A la rentrée de 1938, l’école avait été désorganisée quelques jours par la mobilisation d’un million de réservistes consécutive à la crise des Sudètes qui se conclut par le honteux accord de Munich où France et Angleterre, pour complaire à Hitler et éviter – croyait-on – la guerre, renièrent les accords qui garantissaient l’intégrité de la Tchécoslovaquie. C’est à cette occasion, je crois, que mon père était venu à vélo de Lyon, où il travaillait à la construction de nouveaux hangars à l’aéroport de Bron, pour rejoindre ensuite son unité par le train. Les accords signés, les mobilisés regagnèrent leurs foyers. Un an plus tard, l’Allemagne envahissait la Pologne, la France entrait en guerre et les trois instituteurs de l’école de garçons, y compris Dubos, qui avait juré de déserter, et le directeur Monsieur Marion, largement quadragénaire, étaient mobilisés. La directrice de l’école de filles, Madame Girard, fut chargée de la direction des deux écoles et pendant quelques semaines, ce furent deux « grandes » de treize ans, « la » Georgette Chabin – « la Noute » – et « la » Luce Pottier qui furent provisoirement chargées de nous faire classe. Je savais déjà bien lire et je me plongeais dans les numéros du magazine « Match » que quelqu’un de plus fortuné nous donnait après les avoir lus. Je revois encore la photographie, en noir et blanc bien sûr, montrant des skieuses fusils au dos ; elle illustrait un article qui exaltait le courage des « lottas » finlandaises se battant, pendant l’hiver 1939-1940, contre l’armée soviétique. J’ai souvenir qu’un jour Madame Girard m’avait fait venir dans sa classe pour m’interroger sur les capitales de quelques pays européens et des sujets d’actualité, entre autres la filiation de la famille royale britannique, me proposer à l’admiration de ses grandes élèves et faire honte à celles qui en savaient moins que moi. Je passai dans la petite division de la classe des moyens, au cours élémentaire première année.

Elle fut confiée à une toute jeune maîtresse réfugiée de Moselle, Mademoiselle Vervins, petite blonde d’une grande gentillesse au doux sourire et aux yeux bleus que j’ai revue près de quarante ans plus tard à Vichy, où elle venait d’achever sa carrière, mais ayant conservé les mêmes yeux et le même sourire […] Le seul souvenir net que je garde de cette année scolaire, c’est qu’elle me montra sur une carte routière de sa région la localité de Courcelles-sur-Nied que mon père, mobilisé au 236ème régiment d’artillerie, avait, en violation du règlement, mentionnée dans une lettre comme étant son cantonnement. Car la guerre était bien là.
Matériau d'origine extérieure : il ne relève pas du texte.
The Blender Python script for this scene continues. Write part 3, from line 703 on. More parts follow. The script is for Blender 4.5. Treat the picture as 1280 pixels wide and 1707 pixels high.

Ce fut d’abord ce qu’on a appelé « la drôle de guerre », de septembre 1939 à mai 1940. Certains stratèges ont par la suite regretté qu’on n’eût pas lancé une attaque immédiate pendant qu’une partie de l’armée allemande était occupée à massacrer les malheureux Polonais, que l’Union Soviétique avait attaqués de son côté, peut-être pour ménager un glacis entre l’armée allemande et sa propre frontière, mais aussi sans doute avec l’intention de réoccuper des territoires qui avaient longtemps été annexés par la Russie. Mais l’État-major français décida d’attendre, à l’abri de la « ligne Maginot » – du nom d’un sergent, ancien combattant de 1914-18, devenu Ministre de la Guerre -, un ensemble de positions enterrées et fortifiées qu’on avait édifiées en Alsace et en Lorraine, tout le long de la frontière franco-allemande, mais non le long de la frontière belge ; agir autrement eût été inamical à l’égard d’un pays allié […] et eût coûté fort cher. Les Allemands s’étaient pareillement protégés en construisant de l’autre côté du Rhin « la ligne Siegfried ». Sur le moment cet attentisme était apprécié, comme un gage de relative sécurité, aussi bien par les soldats présents au front que par leurs familles à l’arrière.